Wednesday, August 18, 2010

LAST DAYS OF [DISCO SUCKS]


HOW MANY TIMES DO YOU FEEL LIKE THIS IN THE CLUB?

I'm an avid movie watcher (mostly of the foreign type, but I definitely dabble heavily in the Criterion and Janus collections). I'm not one to actually go to the movies (because I love in Manhattan and the exorbitant price usually isn't warranted because I'm a tough critic, and I'm Jewish, so I spend wisely). So, as you can imagine, Netflix and I get along quite well.

So, I recently watched Last Days of Disco, directed by Whit Stillman (1998). Actually, I had to watch the damn thing three times, because each time at the end, I kept feeling like I was missing something. Apart from the fact that I think the entire plot is contrived, the movie is supposed to take place in the '80s and the wardrobe, the dialogue and the acting do nothing to convey that it's the late '80s, but rather feels like a mid-to-late '90s piece. The acting was AWFUL (and that's understated!). The people who played the characters did them no justice whatsoever - where emptiness was needed, the actors responded with empty, unimpressive acting. The intellectual attempt at banter was lost, and seemed completely forced. The characters are intentionally unsympathetic, which I enjoy (I love Bret Easton Ellis, king of writing about empty, vapid American culture), but in The Last Days of Disco, it just didn't perform. Everything seems completely displaced, especially a telling monologue about the everlasting effects disco will have on society. My question is - who gives a fuck about disco? Certainly no one in this film, that's for sure.
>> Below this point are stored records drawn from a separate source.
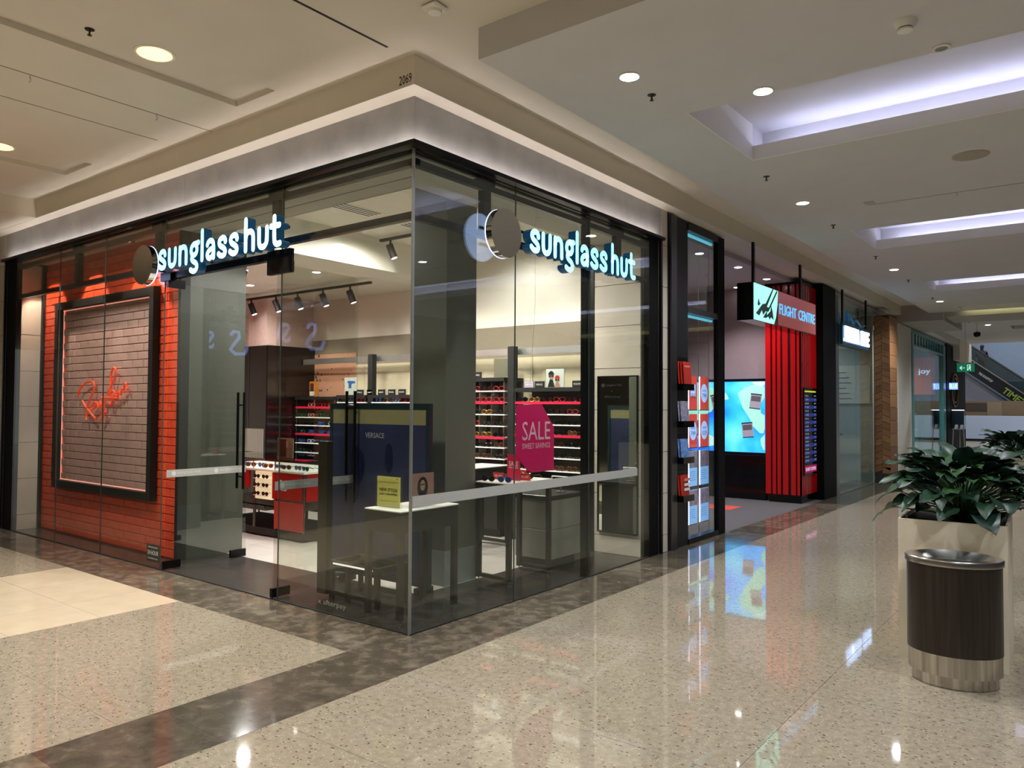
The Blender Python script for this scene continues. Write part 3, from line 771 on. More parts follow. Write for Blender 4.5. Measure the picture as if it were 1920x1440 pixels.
CN = {'black': 'black', 'gold': 'gold wire', 'brown': 'tortoiseshell', 'red': 'red', 'white': 'white', 'blue': 'blue', 'green': 'green', 'pink': 'clear pink'}
ORD = ['first', 'second', 'third', 'fourth', 'fifth', 'sixth', 'seventh', 'eighth', 'ninth', 'tenth']

# ================================================================ back wall shelving
def shelf(parent, x0, x1, z, kind, y0=3.50, y1=3.86):
    if kind == 'deck':
        bx('top_deck', BLACKM, (x0, x1, y0 - 0.02, y1, z - 0.045, z), parent)
    else:
        s_ = bx('shelf', WHITEL, (x0, x1, y0, y1, z - 0.012, z), parent)
        if kind == 'pink': bx('edge_strip', PINK, (x0, x1, y0 - 0.006, y0 - 0.0005, z - 0.026, z + 0.004), s_)
        else: bx('edge_strip', LITE, (x0, x1, y0 - 0.004, y0 - 0.0005, z - 0.010, z), s_)
def bay(name_lab, x0, x1, levels, deck, rows, tagname, cubby=False):
    t = thing('shelving_bay', name_lab, 'shelf', ((x0 + x1) / 2, 3.7, 0))
    bx('base_cabinet', BLACKM, (x0, x1, 3.36, 3.86, 0.10, 0.70), t); bx('kick_plinth', BLACK, (x0, x1, 3.42, 3.86, 0.0, 0.10), t)
    bx('counter', BLACKG, (x0, x1, 3.32, 3.86, 0.70, 0.735), t)
    if x0 > -5.5: bx('back_panel', M('shelf_back_board', (112, 112, 106), 0.55), (x0, x1, 3.862, 3.870, 0.735, deck), t)
    for x in (x0 + 0.01, x1 - 0.02): bx('upright', STEEL, (x, x + 0.01, 3.50, 3.51, 0.735, deck - 0.045), t)
    shelf(t, x0, x1, deck, 'deck')
    for z, k in levels: shelf(t, x0, x1, z, k)
    if cubby:
        CUB = M('grey_lit_backing', (120, 122, 120), 0.5, var=0.05)
        n = int((x1 - x0) / 0.185)
        for z, k in levels:
            for i in range(n + 1):
                xx = x0 + i * (x1 - x0) / n
                if x0 < xx < x1 - 0.01: bx('divider', M('silver_divider', (214, 214, 208), 0.4), (xx - 0.006, xx + 0.006, 3.72, 3.86, z, z + 0.115), t)
    for (z, n, keys, nm) in rows:
        xa = x0 + 0.10
        for i in range(n):
            if n > 1: xx = xa + i * (x1 - x0 - 0.22) / (n - 1)
            else: xx = (x0 + x1) / 2
            key = random.choice(keys)
            glasses(key, xx, 3.525 + random.uniform(0, 0.015), z, random.uniform(-0.25, 0.15), '%s sunglasses on %s of the %s, %s from left' % (CN[key], nm, tagname, ORD[i] if i < 10 else 'last'), 'sunglasses on the %s' % tagname, 1.15)
    return t
DK4 = ['black', 'black', 'brown', 'gold', 'black', 'black', 'red']
RN = ['top row', 'second row', 'third row', 'fourth row', 'fifth row', 'sixth row', 'bottom row']
def rows_of(levels, n, keys=DK4): return [(z, n, keys, RN[i]) for i, (z, k) in enumerate(levels)]
Lr = [(1.605, 'pink'), (1.465, 'w'), (1.345, 'w'), (1.225, 'pink'), (1.095, 'w'), (0.965, 'w'), (0.82, 'w')]
bay('right-hand sunglasses shelving bay with two pink shelf edges beside the tiled wall', -1.80, -0.70, Lr, 1.77, rows_of(Lr, 6), 'right bay')
Ll = [(1.74, 'w'), (1.605, 'pink'), (1.455, 'w'), (1.315, 'w'), (1.18, 'pink'), (1.055, 'w'), (0.92, 'w')]
bay('left-hand shelving bay with grey dividers and two pink edges behind the column', -3.30, -1.94, Ll, 1.90, rows_of(Ll, 7), 'divided bay', True)
Lm = [(1.60, 'w'), (1.46, 'w'), (1.30, 'w')]
bay('narrow shelving bay left of the post behind the corner display', -5.02, -4.41, Lm, 1.70, rows_of(Lm[:1], 3, ['brown', 'white', 'blue', 'black', 'red']), 'narrow bay')
bay('shelving bay right of the post behind the corner display', -4.29, -3.36, Lm, 1.70, rows_of(Lm[:1], 5, ['brown', 'white', 'blue', 'black', 'red']), 'middle bay')
La = [(1.53, 'pink'), (1.375, 'w'), (1.255, 'w'), (1.13, 'pink'), (0.99, 'w'), (0.85, 'w')]
bay('far-left shelving bay with colourful sports sunglasses and two pink edges', -5.98, -5.06, La, 1.68, [(z, 4, ['red', 'blue', 'green', 'white', 'pink', 'black'], RN[i]) for i, (z, k) in enumerate(La)], 'far-left bay')
for x, lab in ((-1.87, 'tall black shelving post between the right and divided bays'), (-4.35, 'tall black shelving post behind the corner display')):
    t = thing('shelving_post', lab, 'post', (x, 3.6, 0))
    bx('post', BLACKM, (x - 0.045, x + 0.045, 3.52, 3.60, 0.0, 2.27), t)
    bx('foot_plate', BLACK, (x - 0.06, x + 0.06, 3.50, 3.62, 0.0, 0.01), t)
t = thing('chrome_rail', 'wide polished chrome rail running above the back wall shelves', 'rail', (-3.5, 3.66, 2.19))
for k in range(4): bx('rail_section', M('polished_rail', (205, 205, 200), 0.35, 0.9, var=0.1, vs=2), (-6.0 + 1.33 * k + 0.003, -6.0 + 1.33 * (k + 1) - 0.003, 3.64, 3.66, 2.175, 2.255), t)
# posters and name plates on the decks
def stand(name, x0, x1, y, z0, z1, m, lab, cat='sign', fn=None, group=None):
    t = thing(name, lab, cat, ((x0 + x1) / 2, y, z0), group)
    bx('panel', m, (x0, x1, y, y + 0.006, z0 + 0.004, z1), t)
    bx('acrylic_cover', GLASS2, (x0 - 0.006, x1 + 0.006, y - 0.008, y - 0.004, z0 + 0.001, z1 + 0.006), t)
    bx('acrylic_back', GLASS2, (x0 - 0.006, x1 + 0.006, y + 0.010, y + 0.014, z0 + 0.001, z1 + 0.006), t)
    if fn: fn(t)
    return t
PAPER = M('white_paper', (232, 232, 226), 0.6, var=0.02); INK = M('black_ink', (28, 28, 30), 0.6, var=0.02)
SKIN = M('poster_skin_tone', (196, 150, 122), 0.6); HAIR = M('poster_hair', (30, 24, 24), 0.7); REDI = M('poster_red', (200, 40, 36), 0.6)
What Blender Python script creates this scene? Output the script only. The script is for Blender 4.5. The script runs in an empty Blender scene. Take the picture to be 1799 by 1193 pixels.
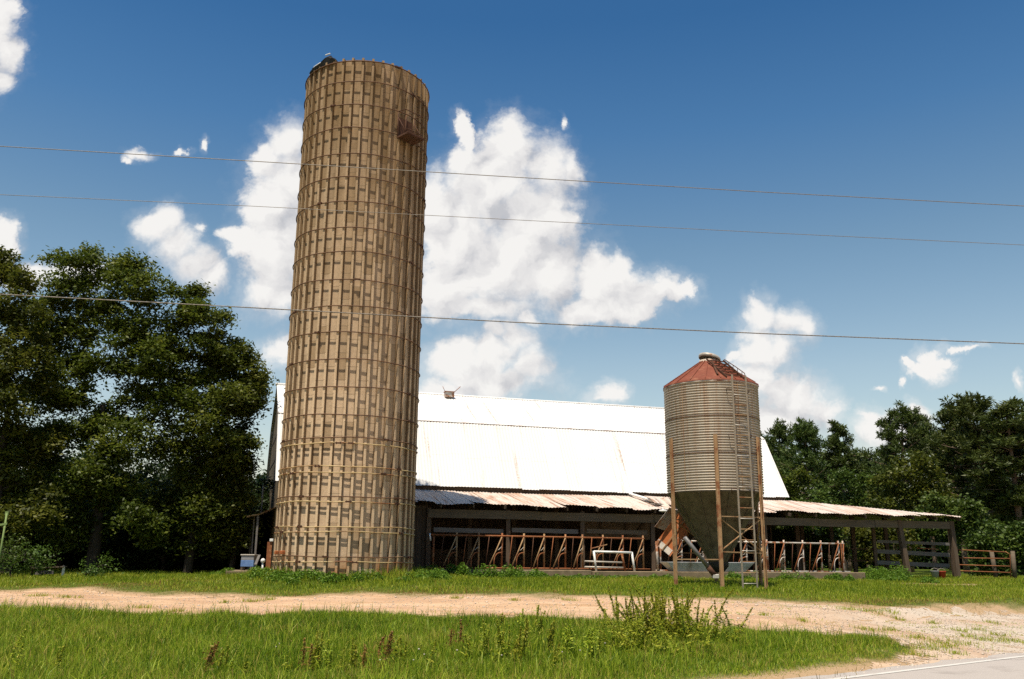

Don't get me wrong. I'm a fan of narrative cinema focused around character development and dialogue. However, Last Days of Disco fell incredibly short for me on all fronts. I would much rather see Chloe Sevigny giving blow jobs or being raped while passed out than cringe at this attempt of intellectualism in film.

At least some of the clothes the girls in the film wore were fun (and are, duh, fashionable again). Otherwise, there really would be nothing going for this film.

And this has been real film talk, with Mel F.